Our inventory was mostly sports cards, and that seemed to be the biggest draw to our table and for other vendors I spoke with. Bryan is very familiar with both sports and non-sports/entertainment cards, so he brought a lot of basketball and football, some baseball, and a smaller mix of golf, wrestling, hockey, and UFC, as well as some Leaf autograph cards and slabbed signatures from a 007 set. By the end of the weekend about 50% of the inventory had been sold or traded with most of that being basketball, football, or baseball. There was not a lot of purchase interest in the non-sports, but they were great conversation pieces and Bryan was able to discuss cards that sports collectors were not as familiar with. The laid-back environment and wide aisles allowed for people to take more time to look at cards and also connect with each other, which I really enjoyed. One of my favorite parts of card shows is connecting on common ground with fellow collectors to hear their stories and experiences, and I think Culture Collision is one of the shows that allowed for connections and relationships to blossom. 

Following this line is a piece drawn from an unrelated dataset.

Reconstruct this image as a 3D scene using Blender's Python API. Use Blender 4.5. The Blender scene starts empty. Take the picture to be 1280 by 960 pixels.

So, is Culture Collision worth the hype? Short answer: absolutely. Overall, I found Culture Collision to be a very enjoyable and welcoming trade show. As a resident of the southeast, it was easy to travel to Atlanta and this show was one of the more gratifying regional shows we have attended. While it has been a once-a-year event since its 2021 inception, Culture Collision is expanding to a bi-annual event in 2024 with a second show scheduled for September 13-15th. Coincidentally, the LA Dodgers will be in town to play the Atlanta Braves September 13-16th, so if you want to see the highest paid baseball player in action with his new team, remember Truist Park is just a five minute car ride away. If you have not had a chance to visit Culture Collision yet, I highly recommend adding the event to your card show rotation for a great experience as a vendor or an attendee.  

*This is not a paid, promotional, or sponsored post. Culture Collision and any affiliated persons or entities did not contribute to or fund this article.